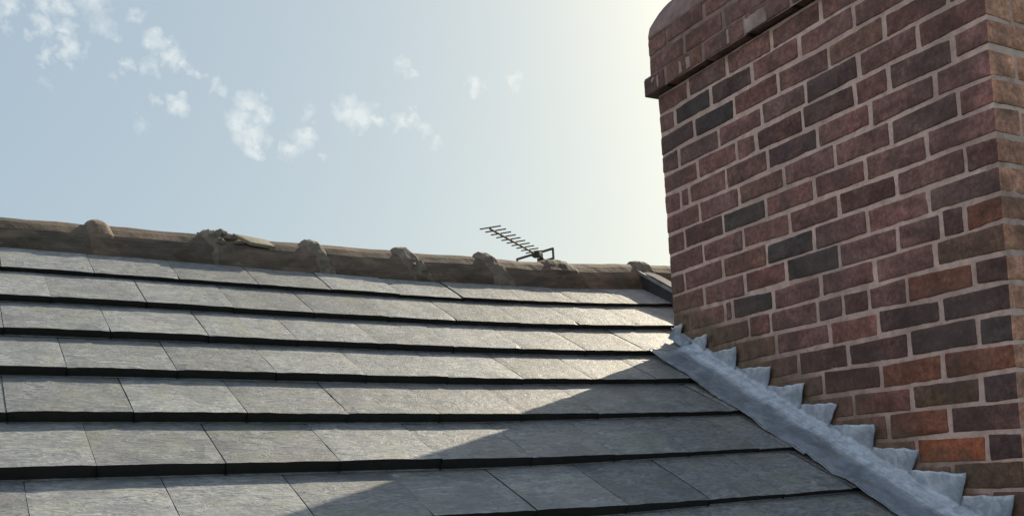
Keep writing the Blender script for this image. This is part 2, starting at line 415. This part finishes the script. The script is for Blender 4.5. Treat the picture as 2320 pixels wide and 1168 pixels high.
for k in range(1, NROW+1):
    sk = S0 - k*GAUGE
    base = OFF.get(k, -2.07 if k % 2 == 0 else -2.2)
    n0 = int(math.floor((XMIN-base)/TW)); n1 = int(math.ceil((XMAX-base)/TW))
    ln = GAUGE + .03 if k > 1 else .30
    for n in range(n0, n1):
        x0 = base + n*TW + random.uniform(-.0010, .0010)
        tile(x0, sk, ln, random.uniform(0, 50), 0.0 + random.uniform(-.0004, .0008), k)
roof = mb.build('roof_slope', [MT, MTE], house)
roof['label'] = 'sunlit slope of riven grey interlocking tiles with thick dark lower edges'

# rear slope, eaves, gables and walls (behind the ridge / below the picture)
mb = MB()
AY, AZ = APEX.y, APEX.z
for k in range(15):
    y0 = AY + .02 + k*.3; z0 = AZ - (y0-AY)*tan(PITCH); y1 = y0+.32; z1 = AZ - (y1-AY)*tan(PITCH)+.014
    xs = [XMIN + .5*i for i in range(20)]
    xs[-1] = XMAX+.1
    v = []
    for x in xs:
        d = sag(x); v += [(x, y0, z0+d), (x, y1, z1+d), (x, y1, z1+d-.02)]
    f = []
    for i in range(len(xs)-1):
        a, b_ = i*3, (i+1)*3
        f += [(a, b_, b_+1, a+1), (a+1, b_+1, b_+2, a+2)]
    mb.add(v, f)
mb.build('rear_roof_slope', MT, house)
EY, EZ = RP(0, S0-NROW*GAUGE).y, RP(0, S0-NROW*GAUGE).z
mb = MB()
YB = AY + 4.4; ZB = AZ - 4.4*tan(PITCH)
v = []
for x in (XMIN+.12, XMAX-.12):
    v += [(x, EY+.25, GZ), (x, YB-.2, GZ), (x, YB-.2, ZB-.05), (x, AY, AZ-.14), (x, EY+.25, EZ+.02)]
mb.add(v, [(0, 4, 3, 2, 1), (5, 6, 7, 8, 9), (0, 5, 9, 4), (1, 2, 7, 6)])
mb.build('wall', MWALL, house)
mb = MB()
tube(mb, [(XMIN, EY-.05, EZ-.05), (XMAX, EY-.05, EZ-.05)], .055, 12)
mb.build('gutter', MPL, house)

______

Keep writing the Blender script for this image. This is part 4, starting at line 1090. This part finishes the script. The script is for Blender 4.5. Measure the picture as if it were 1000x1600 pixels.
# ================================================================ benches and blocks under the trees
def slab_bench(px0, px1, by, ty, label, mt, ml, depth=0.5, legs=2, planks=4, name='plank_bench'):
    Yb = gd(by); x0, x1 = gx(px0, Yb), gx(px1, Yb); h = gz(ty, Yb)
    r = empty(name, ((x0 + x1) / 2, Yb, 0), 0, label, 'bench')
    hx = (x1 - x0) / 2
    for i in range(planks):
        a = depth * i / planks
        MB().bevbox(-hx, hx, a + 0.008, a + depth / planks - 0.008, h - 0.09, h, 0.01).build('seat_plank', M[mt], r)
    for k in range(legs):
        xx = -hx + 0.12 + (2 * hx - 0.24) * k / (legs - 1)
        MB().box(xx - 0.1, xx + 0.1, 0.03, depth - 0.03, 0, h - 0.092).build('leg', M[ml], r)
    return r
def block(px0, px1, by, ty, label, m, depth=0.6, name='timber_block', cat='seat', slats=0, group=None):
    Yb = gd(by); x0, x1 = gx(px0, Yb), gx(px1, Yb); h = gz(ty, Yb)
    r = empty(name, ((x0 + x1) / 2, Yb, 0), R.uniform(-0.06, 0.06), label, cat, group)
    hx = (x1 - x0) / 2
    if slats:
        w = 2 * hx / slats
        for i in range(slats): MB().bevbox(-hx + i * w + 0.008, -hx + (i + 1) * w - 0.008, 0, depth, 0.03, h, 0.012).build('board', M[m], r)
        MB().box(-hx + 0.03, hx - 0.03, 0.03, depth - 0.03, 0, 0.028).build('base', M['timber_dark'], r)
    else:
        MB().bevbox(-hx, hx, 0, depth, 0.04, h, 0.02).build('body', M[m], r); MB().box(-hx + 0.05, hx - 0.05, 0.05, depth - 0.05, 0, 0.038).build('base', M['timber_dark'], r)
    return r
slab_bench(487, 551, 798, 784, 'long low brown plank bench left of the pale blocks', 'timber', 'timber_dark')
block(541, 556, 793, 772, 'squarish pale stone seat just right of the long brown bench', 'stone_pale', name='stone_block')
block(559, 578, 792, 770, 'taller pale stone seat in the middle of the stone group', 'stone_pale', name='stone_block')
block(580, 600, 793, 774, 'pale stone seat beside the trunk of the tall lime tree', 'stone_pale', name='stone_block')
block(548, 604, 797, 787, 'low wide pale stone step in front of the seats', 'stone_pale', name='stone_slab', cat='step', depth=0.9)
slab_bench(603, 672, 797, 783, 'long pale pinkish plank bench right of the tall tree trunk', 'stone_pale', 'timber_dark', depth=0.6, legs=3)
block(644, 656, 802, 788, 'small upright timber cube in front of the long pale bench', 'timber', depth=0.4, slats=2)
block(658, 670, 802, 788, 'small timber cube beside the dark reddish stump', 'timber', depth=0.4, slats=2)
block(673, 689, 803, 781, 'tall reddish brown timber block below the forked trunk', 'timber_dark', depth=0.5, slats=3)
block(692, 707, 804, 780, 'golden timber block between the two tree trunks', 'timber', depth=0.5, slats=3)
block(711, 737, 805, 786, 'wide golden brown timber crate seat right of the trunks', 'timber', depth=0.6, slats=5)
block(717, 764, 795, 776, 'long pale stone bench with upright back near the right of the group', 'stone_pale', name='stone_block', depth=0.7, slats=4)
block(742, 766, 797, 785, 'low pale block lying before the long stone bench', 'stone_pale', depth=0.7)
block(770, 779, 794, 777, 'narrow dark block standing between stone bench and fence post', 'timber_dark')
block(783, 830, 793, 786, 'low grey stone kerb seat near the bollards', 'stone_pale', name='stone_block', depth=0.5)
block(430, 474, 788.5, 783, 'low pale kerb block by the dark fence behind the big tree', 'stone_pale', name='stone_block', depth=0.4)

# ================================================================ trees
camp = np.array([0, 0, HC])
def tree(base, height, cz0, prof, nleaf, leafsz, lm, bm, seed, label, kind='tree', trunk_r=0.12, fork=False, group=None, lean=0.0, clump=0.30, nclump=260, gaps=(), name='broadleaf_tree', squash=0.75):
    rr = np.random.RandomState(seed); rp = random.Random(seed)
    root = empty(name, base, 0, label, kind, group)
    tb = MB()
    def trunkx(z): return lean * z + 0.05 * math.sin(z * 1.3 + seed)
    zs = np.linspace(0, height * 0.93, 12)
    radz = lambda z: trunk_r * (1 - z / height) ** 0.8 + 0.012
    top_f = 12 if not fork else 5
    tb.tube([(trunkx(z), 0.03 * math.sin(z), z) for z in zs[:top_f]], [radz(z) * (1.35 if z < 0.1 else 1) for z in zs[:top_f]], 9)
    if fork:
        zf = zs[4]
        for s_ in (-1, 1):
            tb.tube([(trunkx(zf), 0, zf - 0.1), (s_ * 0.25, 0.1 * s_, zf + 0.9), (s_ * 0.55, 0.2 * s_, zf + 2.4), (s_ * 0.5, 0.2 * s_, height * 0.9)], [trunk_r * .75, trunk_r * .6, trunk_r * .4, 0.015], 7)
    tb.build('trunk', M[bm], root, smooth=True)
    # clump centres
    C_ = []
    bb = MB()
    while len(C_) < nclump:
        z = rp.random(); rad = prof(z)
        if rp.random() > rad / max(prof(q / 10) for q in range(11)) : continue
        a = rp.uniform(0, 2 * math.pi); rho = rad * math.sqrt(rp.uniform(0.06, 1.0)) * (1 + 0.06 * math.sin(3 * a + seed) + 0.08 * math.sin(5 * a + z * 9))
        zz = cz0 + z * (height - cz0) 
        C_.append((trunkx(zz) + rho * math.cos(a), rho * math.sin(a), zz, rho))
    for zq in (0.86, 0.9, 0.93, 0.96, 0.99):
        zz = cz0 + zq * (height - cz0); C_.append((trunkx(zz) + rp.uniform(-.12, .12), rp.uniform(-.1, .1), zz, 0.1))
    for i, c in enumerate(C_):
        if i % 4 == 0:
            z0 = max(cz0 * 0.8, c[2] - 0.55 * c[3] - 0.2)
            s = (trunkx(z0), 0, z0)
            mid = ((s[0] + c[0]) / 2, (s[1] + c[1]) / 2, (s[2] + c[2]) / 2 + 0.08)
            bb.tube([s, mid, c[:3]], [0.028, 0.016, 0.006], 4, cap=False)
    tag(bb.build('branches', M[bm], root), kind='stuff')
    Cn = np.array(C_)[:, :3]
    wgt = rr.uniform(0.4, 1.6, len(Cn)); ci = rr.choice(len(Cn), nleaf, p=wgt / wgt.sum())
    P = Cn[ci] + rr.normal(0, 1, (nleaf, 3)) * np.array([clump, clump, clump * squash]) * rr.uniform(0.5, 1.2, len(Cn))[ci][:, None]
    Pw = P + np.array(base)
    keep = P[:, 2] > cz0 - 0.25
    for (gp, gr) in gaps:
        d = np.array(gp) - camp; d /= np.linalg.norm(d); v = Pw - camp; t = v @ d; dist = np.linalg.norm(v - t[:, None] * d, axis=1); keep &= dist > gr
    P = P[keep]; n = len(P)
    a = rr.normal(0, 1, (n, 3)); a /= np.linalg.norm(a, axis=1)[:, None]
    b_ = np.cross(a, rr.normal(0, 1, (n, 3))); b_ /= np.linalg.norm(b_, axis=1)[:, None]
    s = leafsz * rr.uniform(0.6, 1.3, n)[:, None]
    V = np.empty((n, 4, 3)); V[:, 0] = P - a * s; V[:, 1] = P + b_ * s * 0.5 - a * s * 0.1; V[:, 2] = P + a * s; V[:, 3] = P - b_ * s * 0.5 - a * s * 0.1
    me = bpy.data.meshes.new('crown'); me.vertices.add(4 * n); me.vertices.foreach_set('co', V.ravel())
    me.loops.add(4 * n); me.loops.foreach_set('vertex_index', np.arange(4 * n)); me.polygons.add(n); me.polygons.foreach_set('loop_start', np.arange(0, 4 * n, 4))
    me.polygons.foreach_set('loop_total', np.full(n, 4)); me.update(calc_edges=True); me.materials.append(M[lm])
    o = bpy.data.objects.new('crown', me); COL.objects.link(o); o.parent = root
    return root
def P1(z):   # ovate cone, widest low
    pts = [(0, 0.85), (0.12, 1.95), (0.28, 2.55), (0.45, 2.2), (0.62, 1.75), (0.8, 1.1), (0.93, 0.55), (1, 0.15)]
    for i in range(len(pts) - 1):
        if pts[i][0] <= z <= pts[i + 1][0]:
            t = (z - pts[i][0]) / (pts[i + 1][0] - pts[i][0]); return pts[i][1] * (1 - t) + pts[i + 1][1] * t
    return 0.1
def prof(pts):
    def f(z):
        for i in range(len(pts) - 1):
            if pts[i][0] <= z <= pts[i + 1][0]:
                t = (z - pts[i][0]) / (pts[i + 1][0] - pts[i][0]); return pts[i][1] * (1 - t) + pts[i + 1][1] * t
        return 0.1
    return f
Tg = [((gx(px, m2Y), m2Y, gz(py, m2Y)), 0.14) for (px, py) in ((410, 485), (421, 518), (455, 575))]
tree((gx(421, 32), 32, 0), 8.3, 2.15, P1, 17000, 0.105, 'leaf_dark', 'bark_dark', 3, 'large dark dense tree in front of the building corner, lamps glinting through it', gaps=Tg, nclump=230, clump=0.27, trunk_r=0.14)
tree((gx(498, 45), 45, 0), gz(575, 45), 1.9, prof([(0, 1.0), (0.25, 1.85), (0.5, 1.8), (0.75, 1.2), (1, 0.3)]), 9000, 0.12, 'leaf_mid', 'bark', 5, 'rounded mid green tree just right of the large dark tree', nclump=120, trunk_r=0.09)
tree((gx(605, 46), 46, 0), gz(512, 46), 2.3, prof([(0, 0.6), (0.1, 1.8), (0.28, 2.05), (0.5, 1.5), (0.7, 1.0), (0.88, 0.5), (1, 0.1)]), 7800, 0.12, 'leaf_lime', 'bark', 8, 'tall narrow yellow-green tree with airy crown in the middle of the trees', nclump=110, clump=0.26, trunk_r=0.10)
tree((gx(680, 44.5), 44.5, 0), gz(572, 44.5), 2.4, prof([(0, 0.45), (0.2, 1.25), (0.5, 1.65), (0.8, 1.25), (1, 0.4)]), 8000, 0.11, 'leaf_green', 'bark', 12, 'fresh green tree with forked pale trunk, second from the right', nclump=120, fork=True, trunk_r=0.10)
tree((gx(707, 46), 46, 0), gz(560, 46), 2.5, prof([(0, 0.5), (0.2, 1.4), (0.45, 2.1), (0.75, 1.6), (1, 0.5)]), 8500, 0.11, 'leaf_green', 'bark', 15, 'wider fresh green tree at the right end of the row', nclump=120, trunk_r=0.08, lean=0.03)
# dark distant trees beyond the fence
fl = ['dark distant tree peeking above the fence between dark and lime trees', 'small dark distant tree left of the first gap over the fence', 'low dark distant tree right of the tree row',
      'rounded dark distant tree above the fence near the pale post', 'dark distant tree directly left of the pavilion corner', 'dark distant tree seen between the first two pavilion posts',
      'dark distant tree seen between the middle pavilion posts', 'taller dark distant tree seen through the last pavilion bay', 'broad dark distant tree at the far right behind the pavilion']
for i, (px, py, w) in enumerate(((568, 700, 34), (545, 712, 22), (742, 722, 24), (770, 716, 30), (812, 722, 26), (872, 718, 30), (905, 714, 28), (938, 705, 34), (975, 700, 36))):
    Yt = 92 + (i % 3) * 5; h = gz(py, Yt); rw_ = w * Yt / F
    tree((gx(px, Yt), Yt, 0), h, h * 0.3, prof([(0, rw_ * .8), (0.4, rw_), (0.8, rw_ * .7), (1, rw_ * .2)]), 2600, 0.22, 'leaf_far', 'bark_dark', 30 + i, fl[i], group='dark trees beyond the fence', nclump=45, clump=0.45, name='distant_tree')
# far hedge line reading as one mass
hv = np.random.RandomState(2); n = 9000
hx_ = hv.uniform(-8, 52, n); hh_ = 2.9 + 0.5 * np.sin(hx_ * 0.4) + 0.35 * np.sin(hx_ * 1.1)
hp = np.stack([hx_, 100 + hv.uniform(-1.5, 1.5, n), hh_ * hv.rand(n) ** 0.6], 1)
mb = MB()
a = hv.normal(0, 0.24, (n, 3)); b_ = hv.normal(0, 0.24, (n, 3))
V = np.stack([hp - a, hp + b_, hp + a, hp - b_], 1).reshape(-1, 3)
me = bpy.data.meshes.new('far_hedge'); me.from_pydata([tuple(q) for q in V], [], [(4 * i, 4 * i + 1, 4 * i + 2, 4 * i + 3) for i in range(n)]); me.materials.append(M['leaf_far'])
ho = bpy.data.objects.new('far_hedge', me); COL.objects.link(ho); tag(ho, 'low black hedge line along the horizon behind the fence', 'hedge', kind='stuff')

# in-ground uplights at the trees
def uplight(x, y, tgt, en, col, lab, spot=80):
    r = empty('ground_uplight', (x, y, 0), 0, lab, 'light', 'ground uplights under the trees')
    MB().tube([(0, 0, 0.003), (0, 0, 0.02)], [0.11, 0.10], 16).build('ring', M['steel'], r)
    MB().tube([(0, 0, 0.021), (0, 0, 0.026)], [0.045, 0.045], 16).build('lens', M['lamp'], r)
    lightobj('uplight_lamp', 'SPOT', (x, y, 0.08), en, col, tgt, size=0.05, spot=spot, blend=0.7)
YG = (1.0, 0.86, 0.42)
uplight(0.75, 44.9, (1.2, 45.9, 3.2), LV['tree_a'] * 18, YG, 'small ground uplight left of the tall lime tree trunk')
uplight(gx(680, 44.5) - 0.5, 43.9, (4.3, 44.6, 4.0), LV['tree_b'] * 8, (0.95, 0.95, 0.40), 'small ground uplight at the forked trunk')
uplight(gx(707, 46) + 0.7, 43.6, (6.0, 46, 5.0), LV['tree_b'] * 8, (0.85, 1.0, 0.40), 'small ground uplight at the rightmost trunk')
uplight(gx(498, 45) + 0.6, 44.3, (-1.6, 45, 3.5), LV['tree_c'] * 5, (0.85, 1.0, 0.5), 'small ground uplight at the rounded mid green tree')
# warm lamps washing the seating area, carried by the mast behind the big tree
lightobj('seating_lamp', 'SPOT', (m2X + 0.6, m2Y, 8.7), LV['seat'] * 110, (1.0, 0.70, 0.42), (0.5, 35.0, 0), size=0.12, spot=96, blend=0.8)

______

Within the listing above, locate the line containing "1168 pixels high." and the line containing "roof['label'] = 'sunlit". Reproduce those two lines and all lines between them exactly, with nothing added.

> **THE SOLUTION**:
Keep writing the Blender script for this image. This is part 2, starting at line 415. This part finishes the script. The script is for Blender 4.5. Treat the picture as 2320 pixels wide and 1168 pixels high.
for k in range(1, NROW+1):
    sk = S0 - k*GAUGE
    base = OFF.get(k, -2.07 if k % 2 == 0 else -2.2)
    n0 = int(math.floor((XMIN-base)/TW)); n1 = int(math.ceil((XMAX-base)/TW))
    ln = GAUGE + .03 if k > 1 else .30
    for n in range(n0, n1):
        x0 = base + n*TW + random.uniform(-.0010, .0010)
        tile(x0, sk, ln, random.uniform(0, 50), 0.0 + random.uniform(-.0004, .0008), k)
roof = mb.build('roof_slope', [MT, MTE], house)
roof['label'] = 'sunlit slope of riven grey interlocking tiles with thick dark lower edges'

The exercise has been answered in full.